Meski keadaan jiwa berkecamuk dengan tekanan, namun saya tetap berusaha membawa diri ini tenang. Walaupun, saya sadar keadaan istri jauh lebih tidak tenang karena proses persalinan yang sulit. Ditambah rasa sakit yang ia tahan.
Salat Dzuhur tetap saya dirikan, begitu juga Ashar. Selepas salat Ashar, saya kembali ke rumah sakit. Abah dan Umi masih berada di ruang tunggu. Saya ikut bergabung duduk sembari menunggu kabar dari dokter terkait operasi persalinan istri saya.
Langit Pontianak kian gelap sedikit demi sedikit. Lampu rumah sakit terlihat sudah mulai dihidupkan. Hilir mudik keluarga pasien sore itu cukup ramai. Tak lama berselang, adzan Maghrib pun berkumandang. Cemas, dan tak sabar ingin tahu kabar dari dokter. Begitu juga terkait hasil operasi. Lafadz adzan belum selesai dikumandangkan, seorang perawat dari pintu rumah sakit bersuara “keluarga ibu Settiyawati”.
Langsung saya berdiri dan mengikuti perawat tersebut. “ia ,” jawab saya.
Sembari menanyakan hasil operasi, perawat melangkah ke dalam dan diikuti oleh saya. “anak bapak sudah lahir,” ujarnya.
Puji sukur saya lafadzkan dalam hati. Sesampainya di ruang bedah, seorang dokter perempuan dengan kerudung dan menggunakan masker mulut menyerahkan seorang bayi yang telah dibedong. “Anaknya cewek, beratnya 2,6 kilo gram,” kata dokter tersebut.
Tanpa kata-kata yang terucap dari mulut saya. Saya langsung mengumandangkan adzan dan iqomah di telinga bayi yang baru lahir ini. Saat lafadz adzan berkumandang dari lisan saya, terdengar pula suara adzan dari pengeras masjid dan musolah di sekitaran rumah sakit. Dengan penuh rasa syukur dan khusu’. Lafad demi lafad adzan saya kumandangkan. Dua dokter yang mengantar bayi kepada saya tadi, tetap tak beranjak dari tempat semula. Mendengarkan dan menunggu sampai adzan selesai dikumandangkan.
Selepas iqomah, saya menyerahkan kembali kepada dokter dan dibawa masuk. Tak lupa, saya menanyakan kondisi mamanya yang masih di dalam. “Ibunya baik-baik saja, masih proses penjahitan,” kata dokter.

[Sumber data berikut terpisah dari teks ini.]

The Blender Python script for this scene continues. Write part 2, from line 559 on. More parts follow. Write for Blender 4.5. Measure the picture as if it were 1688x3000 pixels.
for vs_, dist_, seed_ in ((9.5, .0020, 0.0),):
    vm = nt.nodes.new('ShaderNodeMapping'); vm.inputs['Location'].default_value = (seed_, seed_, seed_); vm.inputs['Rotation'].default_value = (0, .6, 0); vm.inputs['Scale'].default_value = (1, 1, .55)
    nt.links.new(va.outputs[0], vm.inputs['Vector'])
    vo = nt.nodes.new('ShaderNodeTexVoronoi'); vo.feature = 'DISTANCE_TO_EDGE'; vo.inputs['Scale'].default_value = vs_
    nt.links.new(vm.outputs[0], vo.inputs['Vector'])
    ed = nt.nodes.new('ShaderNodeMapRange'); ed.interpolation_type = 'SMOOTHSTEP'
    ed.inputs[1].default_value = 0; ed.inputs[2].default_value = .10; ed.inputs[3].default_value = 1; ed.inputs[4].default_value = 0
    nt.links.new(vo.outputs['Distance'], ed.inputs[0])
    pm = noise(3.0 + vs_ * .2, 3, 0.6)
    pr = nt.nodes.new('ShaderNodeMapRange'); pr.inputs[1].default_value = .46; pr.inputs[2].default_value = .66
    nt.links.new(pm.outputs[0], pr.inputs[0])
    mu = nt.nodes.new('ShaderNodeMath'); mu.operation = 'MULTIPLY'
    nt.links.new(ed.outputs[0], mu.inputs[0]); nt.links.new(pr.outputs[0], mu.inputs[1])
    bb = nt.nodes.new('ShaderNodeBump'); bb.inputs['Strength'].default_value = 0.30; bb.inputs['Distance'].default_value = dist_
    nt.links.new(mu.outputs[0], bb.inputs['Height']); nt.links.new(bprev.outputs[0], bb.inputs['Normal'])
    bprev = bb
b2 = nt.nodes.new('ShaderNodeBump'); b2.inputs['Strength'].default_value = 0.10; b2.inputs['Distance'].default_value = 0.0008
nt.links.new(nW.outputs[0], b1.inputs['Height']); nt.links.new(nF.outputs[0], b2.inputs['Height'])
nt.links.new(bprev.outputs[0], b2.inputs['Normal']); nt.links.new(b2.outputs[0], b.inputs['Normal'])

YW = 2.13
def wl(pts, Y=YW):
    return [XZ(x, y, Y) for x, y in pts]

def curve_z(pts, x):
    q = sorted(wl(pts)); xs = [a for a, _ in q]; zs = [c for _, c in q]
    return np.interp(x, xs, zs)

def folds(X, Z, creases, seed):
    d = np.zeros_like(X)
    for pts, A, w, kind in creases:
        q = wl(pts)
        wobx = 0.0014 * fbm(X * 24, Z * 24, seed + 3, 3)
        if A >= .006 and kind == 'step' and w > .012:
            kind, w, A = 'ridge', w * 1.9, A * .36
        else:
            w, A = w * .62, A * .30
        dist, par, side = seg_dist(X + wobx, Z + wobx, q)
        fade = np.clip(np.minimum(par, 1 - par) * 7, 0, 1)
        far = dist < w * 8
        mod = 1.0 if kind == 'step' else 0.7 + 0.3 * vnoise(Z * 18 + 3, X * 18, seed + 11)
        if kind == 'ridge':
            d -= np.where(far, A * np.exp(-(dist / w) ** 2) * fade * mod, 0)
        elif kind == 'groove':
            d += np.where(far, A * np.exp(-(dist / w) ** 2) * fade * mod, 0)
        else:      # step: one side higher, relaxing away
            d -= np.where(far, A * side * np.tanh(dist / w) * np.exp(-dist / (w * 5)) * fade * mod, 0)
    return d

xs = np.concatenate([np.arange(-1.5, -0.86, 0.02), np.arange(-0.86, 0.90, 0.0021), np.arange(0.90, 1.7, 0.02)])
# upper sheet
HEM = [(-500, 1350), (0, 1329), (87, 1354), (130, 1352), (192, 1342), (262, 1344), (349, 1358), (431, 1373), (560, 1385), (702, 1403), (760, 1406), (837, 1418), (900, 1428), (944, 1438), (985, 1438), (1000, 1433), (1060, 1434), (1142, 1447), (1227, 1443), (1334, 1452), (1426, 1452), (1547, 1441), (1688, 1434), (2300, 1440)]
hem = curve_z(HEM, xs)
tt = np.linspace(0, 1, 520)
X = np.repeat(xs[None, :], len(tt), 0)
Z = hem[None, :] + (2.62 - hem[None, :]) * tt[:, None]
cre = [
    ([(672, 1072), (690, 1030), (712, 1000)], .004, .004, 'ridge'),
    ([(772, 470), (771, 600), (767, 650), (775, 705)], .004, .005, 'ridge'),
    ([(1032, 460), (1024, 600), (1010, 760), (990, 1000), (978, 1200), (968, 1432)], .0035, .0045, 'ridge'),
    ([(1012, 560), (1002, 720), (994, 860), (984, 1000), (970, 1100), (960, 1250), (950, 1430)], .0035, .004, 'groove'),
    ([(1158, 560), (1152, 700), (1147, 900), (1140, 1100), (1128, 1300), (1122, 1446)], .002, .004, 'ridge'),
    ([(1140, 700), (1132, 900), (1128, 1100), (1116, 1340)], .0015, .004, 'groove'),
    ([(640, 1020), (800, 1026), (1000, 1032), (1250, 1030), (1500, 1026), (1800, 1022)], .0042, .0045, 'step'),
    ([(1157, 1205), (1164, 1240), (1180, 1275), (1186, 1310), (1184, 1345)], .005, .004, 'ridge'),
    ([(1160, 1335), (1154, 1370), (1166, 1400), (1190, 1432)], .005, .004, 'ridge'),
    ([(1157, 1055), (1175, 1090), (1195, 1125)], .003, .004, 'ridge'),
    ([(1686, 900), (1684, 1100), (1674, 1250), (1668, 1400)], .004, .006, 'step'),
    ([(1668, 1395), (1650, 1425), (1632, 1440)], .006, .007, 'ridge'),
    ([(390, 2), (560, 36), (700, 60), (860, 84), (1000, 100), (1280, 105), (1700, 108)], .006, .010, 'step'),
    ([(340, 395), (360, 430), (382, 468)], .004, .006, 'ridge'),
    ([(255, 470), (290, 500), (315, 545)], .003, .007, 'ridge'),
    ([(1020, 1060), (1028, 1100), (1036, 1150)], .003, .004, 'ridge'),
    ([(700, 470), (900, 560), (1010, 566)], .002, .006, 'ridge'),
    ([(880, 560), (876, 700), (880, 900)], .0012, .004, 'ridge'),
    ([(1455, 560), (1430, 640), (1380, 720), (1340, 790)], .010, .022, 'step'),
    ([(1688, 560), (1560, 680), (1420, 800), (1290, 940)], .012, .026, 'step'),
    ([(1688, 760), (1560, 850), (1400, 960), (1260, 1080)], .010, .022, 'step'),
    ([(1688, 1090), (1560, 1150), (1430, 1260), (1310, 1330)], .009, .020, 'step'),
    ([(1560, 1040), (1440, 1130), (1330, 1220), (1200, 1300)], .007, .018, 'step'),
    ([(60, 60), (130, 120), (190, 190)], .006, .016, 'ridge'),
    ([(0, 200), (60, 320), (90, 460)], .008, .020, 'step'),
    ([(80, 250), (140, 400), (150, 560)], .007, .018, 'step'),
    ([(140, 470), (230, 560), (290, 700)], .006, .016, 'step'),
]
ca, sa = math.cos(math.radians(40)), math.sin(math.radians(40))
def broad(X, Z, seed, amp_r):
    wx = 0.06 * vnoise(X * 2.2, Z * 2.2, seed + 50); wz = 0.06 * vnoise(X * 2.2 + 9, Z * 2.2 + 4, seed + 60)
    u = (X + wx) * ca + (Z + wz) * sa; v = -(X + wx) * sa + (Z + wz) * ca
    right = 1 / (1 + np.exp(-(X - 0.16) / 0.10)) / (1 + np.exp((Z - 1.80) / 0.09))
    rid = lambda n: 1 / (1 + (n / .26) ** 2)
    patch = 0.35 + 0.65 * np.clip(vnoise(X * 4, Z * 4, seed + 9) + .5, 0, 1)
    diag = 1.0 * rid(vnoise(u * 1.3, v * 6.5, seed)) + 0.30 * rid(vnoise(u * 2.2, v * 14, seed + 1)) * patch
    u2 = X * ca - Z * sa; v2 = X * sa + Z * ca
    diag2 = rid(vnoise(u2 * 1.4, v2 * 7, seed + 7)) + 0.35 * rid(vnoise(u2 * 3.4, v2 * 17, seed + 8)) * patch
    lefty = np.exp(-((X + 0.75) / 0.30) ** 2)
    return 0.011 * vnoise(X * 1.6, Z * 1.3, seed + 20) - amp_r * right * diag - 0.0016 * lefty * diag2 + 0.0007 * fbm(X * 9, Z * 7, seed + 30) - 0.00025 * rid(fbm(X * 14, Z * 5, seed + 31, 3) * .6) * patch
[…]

Saya meninggalkan ruang bedah, menyampaikan kalau proses operasi berjalan dengan baik dan berhasil. Langsung saya cium tangan mertua, Abah dan Umi yang ada di teras rumah sakit. “Sekelangkong Bah, Umi. Alhamdulillah”.
Setelah kabar tersebut, baru saya mengabari keluarga saya di kampong. Memberitahu kalau istri sudah melahirkan lewat operasi. SelepasMaghrib, keluarga dari istri berdatangan.  Selepas Isya’, ibu saya dari kampong datang bersama saudara datang ke rumah sakit. Kemudian kakak dan keponakan juga turut datang.